The never-ending adventures of a travel writer in Vietnam, Cambodia, New Zealand and throughout the Asia-Pacific region.

Tuesday, May 31, 2011

Snakes on a Train

As I boarded the train in Quang Ngai to Muong Mang with food poisoning last week, I made a crack on twitter about it being just like a Samuel Jackson movie, but without the really cool black guy. Or any toilet paper. Little did I know it really could have been a sequel to his movie, 'Snakes on a Plane.'

The story was all over the Vietnamese newspapers this week. Today its caught on in the international news media. A man tried to smuggle 45kg of venomous snakes (mostly king cobras) on board a passenger train in Quang Ngai. Here in Vietnam, wildlife trafficking is so common they don't count the number of animals--they count the number of kilos.

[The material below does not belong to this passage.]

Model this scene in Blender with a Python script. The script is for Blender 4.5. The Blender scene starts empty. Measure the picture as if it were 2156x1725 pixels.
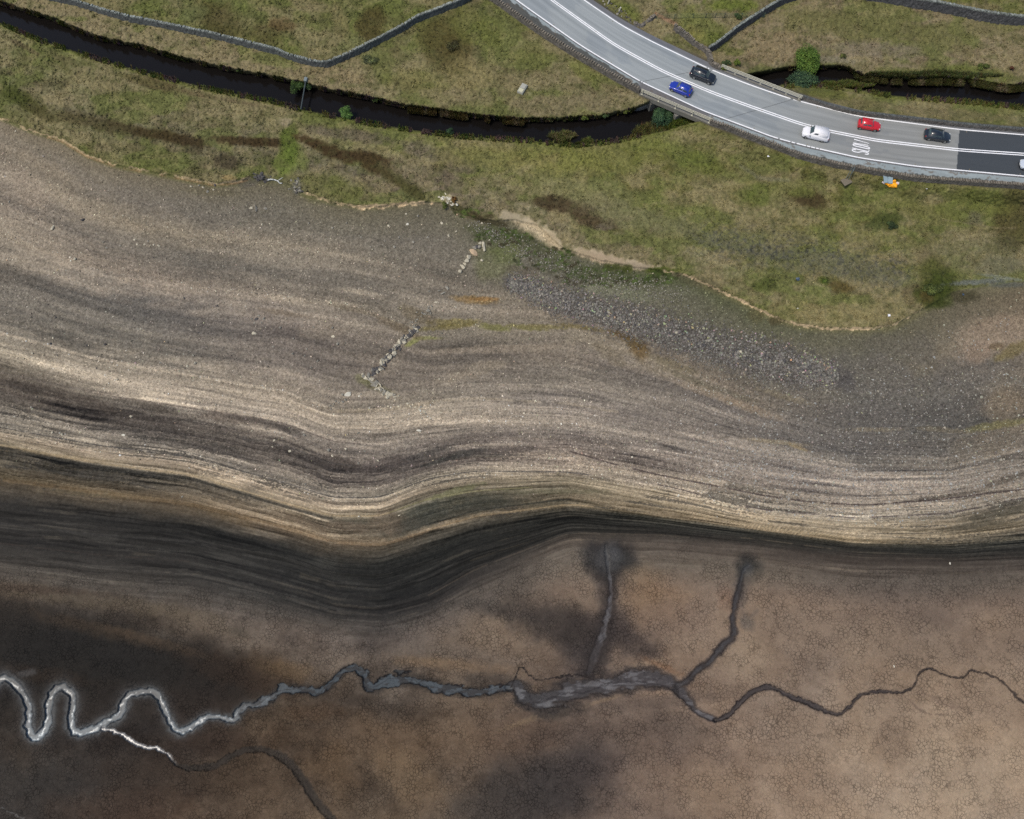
import bpy, bmesh, math, random
import numpy as np
from mathutils import Vector, Matrix
random.seed(7)
# ---------------------------------------------------------------- camera, world, sun, exposure
SC = bpy.context.scene
F = 1437.0; CX, CY = 1078.0, 862.5; TH = math.radians(16.0); CAM_H = 97.0
cam = bpy.data.cameras.new('camera'); camo = bpy.data.objects.new('camera', cam)
SC.collection.objects.link(camo); SC.camera = camo
cam.sensor_fit = 'HORIZONTAL'; cam.sensor_width = 36.0; cam.lens = 36.0 * F / 2156.0
cam.clip_start = 0.5; cam.clip_end = 3000
camo.location = (0, 0, CAM_H); camo.rotation_euler = (TH, 0, 0)
W = bpy.data.worlds.new("World"); SC.world = W; W.use_nodes = True
SUN_DIR = Vector((-0.447, -0.154, 0.881)).normalized()
el = math.asin(SUN_DIR.z); az = math.atan2(SUN_DIR.x, SUN_DIR.y)
nt = W.node_tree; sky = nt.nodes.new('ShaderNodeTexSky'); sky.sky_type = 'NISHITA'; sky.sun_disc = False
sky.sun_elevation = el; sky.sun_rotation = az; sky.altitude = 200; sky.dust_density = 3.0
nt.links.new(sky.outputs[0], nt.nodes['Background'].inputs[0]); nt.nodes['Background'].inputs[1].default_value = 0.13
sl = bpy.data.lights.new('sun', 'SUN'); slo = bpy.data.objects.new('sun', sl); SC.collection.objects.link(slo)
sl.energy = 2.3; sl.angle = math.radians(11); sl.color = (1.0, 0.93, 0.82)
slo.rotation_euler = SUN_DIR.to_track_quat('Z', 'Y').to_euler(); slo.location = (-60, -20, 120)
SC.view_settings.view_transform = 'Standard'; SC.view_settings.look = 'None'
SC.view_settings.exposure = 0.0; SC.view_settings.gamma = 1.0
SC.cycles.use_denoising = False
SC.cycles.max_bounces = 6; SC.cycles.diffuse_bounces = 3; SC.cycles.glossy_bounces = 3
GAIN = np.array([1.20, 1.20, 1.29])        # picture value / base colour under this light
# ---------------------------------------------------------------- plan mapping
cT, sT = math.cos(TH), math.sin(TH)
def P(u, v, z=0.0):
    """plan position of the place the survey shows at (u, v), at height z"""
    a = (np.asarray(u, float) - CX) / F; b = (CY - np.asarray(v, float)) / F
    d = cT - b * sT; t = (CAM_H - np.asarray(z, float)) / d
    return a * t, (b * cT + sT) * t
def PV(u, v, z=0.0):
    x, y = P(u, v, z); return Vector((float(x), float(y), float(z)))
def proj(X, Y, Z):
    dn = CAM_H - Z
    depth = dn * cT + Y * sT
    up = Y * cT - dn * sT
    return CX + F * X / depth, CY - F * up / depth
# ---------------------------------------------------------------- noise
_T = {}
def vn(x, y, seed=0):
    if seed not in _T: _T[seed] = np.random.default_rng(seed + 11).random((256, 256))
    T = _T[seed]
    xf = np.floor(x); yf = np.floor(y); fx = x - xf; fy = y - yf
    xi = xf.astype(np.int64) & 255; yi = yf.astype(np.int64) & 255; x2 = (xi + 1) & 255; y2 = (yi + 1) & 255
    fx = fx * fx * (3 - 2 * fx); fy = fy * fy * (3 - 2 * fy)
    return (T[yi, xi] * (1 - fx) + T[yi, x2] * fx) * (1 - fy) + (T[y2, xi] * (1 - fx) + T[y2, x2] * fx) * fy
def fbm(x, y, seed=0, o=4):
    s = 0; a = 0.5; n = 0
    for k in range(o):
        s = s + a * vn(x * 2 ** k + 17.3 * k, y * 2 ** k + 5.1 * k, seed + k); n += a; a *= 0.55
    return s / n
def sm(x, a, b):
    t = np.clip((x - a) / (b - a), 0, 1); return t * t * (3 - 2 * t)
def srgb(c):
    c = np.asarray(c, float) / 255.0
    return np.where(c <= 0.04045, c / 12.92, ((c + 0.055) / 1.055) ** 2.4)
def curve(pts, sig=12):
    """smoothed single-valued line v(u)"""
    xs = np.arange(-1200, 3400); p = np.array(pts, float)
    y = np.interp(xs, p[:, 0], p[:, 1])
    if sig > 0:
        k = np.exp(-0.5 * (np.arange(-3 * sig, 3 * sig + 1) / sig) ** 2); k /= k.sum()
        y = np.convolve(np.pad(y, 3 * sig, mode='edge'), k, mode='valid')
    return lambda u: np.interp(u, xs, y)
# ---------------------------------------------------------------- the traced contour lines of the place
XS = [0, 200, 400, 600, 700, 800, 900, 1000, 1200, 1400, 1600, 1800, 2000, 2156]
def row(vals, e0=None, e1=None, sig=14):
    p = list(zip(XS, vals)); s0 = (vals[1] - vals[0]) / 200; s1 = (vals[-1] - vals[-2]) / 156
    return curve([(-1000, vals[0] - (400 * s0 if e0 is None else e0))] + p + [(3200, vals[-1] + (300 * s1 if e1 is None else e1))], sig)
SN = curve([(-1000, -230), (-300, -95), (0, 11), (107, 43), (204, 84), (295, 102), (375, 126), (455, 145), (526, 158), (606, 174), (687, 193), (780, 212), (861, 230), (928, 238), (1008, 250), (1102, 257), (1160, 257), (1267, 250), (1333, 236), (1387, 214), (1480, 182), (1592, 161), (1673, 147), (1780, 146), (1812, 163), (1887, 171), (1967, 171), (2048, 174), (2115, 187), (2156, 183), (2500, 210), (3200, 240)], 4)
SS = curve([(-1000, -150), (-300, -40), (0, 48), (80, 83), (153, 107), (241, 134), (335, 161), (455, 190), (576, 214), (633, 230), (700, 244), (780, 260), (901, 279), (995, 289), (1102, 295), (1213, 306), (1293, 297), (1341, 287), (1400, 275), (1470, 255), (1560, 215), (1646, 178), (1713, 179), (1793, 187), (1874, 201), (1967, 209), (2034, 214), (2156, 226), (2500, 262), (3200, 290)], 4)
A_pts = [(-1000, 60), (-300, 170), (0, 247), (60, 272), (130, 292), (180, 323), (240, 345), (330, 362), (400, 375), (450, 385), (500, 380), (525, 372), (590, 378), (640, 403), (700, 425), (760, 434), (830, 430), (900, 423), (940, 428), (975, 452), (1040, 464), (1080, 460), (1130, 472), (1170, 508), (1190, 524), (1260, 545), (1340, 562), (1400, 568), (1450, 580), (1500, 603), (1560, 630), (1620, 662), (1680, 682), (1740, 690), (1830, 690), (1880, 683), (1925, 660), (1960, 640), (2010, 612), (2156, 592), (2600, 560), (3200, 540)]
LA = curve(A_pts, 4)
LB = row([325, 440, 500, 520, 532, 552, 578, 610, 640, 715, 800, 850, 820, 800])
LC = row([490, 560, 602, 618, 634, 660, 702, 690, 690, 760, 850, 905, 910, 880])
LD = row([702, 755, 790, 825, 862, 860, 846, 838, 850, 885, 935, 970, 975, 940])
LE = row([781, 832, 862, 895, 933, 941, 925, 912, 916, 950, 985, 1015, 1010, 985])
LG = row([900, 937, 962, 1017, 1048, 1048, 1008, 992, 994, 1025, 1075, 1093, 1083, 1050])
LH = row([940, 978, 1003, 1063, 1090, 1090, 1054, 1037, 1024, 1064, 1104, 1127, 1125, 1105])
LI = row([1014, 1040, 1066, 1118, 1148, 1155, 1125, 1095, 1070, 1092, 1118, 1145, 1150, 1136])
LJ = row([1162, 1186, 1200, 1248, 1278, 1288, 1262, 1205, 1128, 1133, 1152, 1178, 1184, 1176])
LK = row([1262, 1300, 1330, 1370, 1390, 1395, 1370, 1330, 1250, 1250, 1270, 1290, 1290, 1280])
const = lambda c: (lambda u: np.full(np.shape(u), float(c)))
ROWS = [const(-900), lambda u: np.minimum(SN(u) - 60, 40) - 90, SN, lambda u: np.maximum(SS(u), SN(u) + 12), LA, LB, LC, LD, LE, LG, LH, LI, LJ, LK, const(1560), const(1725), const(2900)]
ZR = [14.0, 0.8, -1.9, -2.0, -3.6, -5.4, -6.9, -8.5, -9.8, -11.0, -11.6, -12.4, -14.0, -14.7, -15.0, -15.0, -15.0]
def level(u, v):
    u = np.asarray(u, float); v = np.asarray(v, float)
    s = np.zeros(np.broadcast(u, v).shape); prev = ROWS[0](u)
    for k in range(1, len(ROWS)):
        cur = np.maximum(ROWS[k](u), prev + 6)
        s = s + np.clip((v - prev) / (cur - prev), 0, 1); prev = cur
    return s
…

The deadly snakes were stuffed in mesh bags, apparently underneath the seat (or bottom bunk). When discovered, they caused such a commotion that the smuggler supposedly fled the scene without being caught. That or he paid someone off.

Some news media have reported that Vietnam is now 'on alert' over the incident, searching for other smugglers. I assure you, this is a gross overstatement. Local authorities mentioned that they would be keeping an eye out for similar smugglers on the train or highway for a grand total of... about one week following. Don't get your hopes up.

Other media have also reported that the snakes mouths were sewn shut and that after being confiscated, they were released into park land. According to sources, the cobras weighed about a kilo each. Can you imagine the smuggler sewing the mouths shut on 45 king cobras? How about untrained, probably unqualified park rangers removing the stitches on the mouths of 45 cobras? I sure can't. Lets use common sense. I don't really believe either of these claims.

Some have remarked that its really no big deal because the snakes must have been secured. In fact, train attendants never check baggage on the train. If they noticed the snakes at all, it means they weren't secure.

Cobras are protected under Vietnamese law. Yet we have a thriving industry selling bottles of rice wine with dead cobras stuffed inside, and serving cobras beating hearts and bile in glasses of wine to tourists. You can even ask all the most popular celebrity chefs, travel show hosts and guidebook publishers. They all recommend--put it on their TV shows and in their books. Yet these animals were all trafficked from the wild. Sadly the people who should be protecting Vietnam's last shred of wildlife are all turning the other way.

So before you buy that souvenir snake wine (which incidentally will potentially carry hefty fines should you be stopped by customs when you enter your country), consider the additional cost of that bottle: riding with, Snakes on a Train.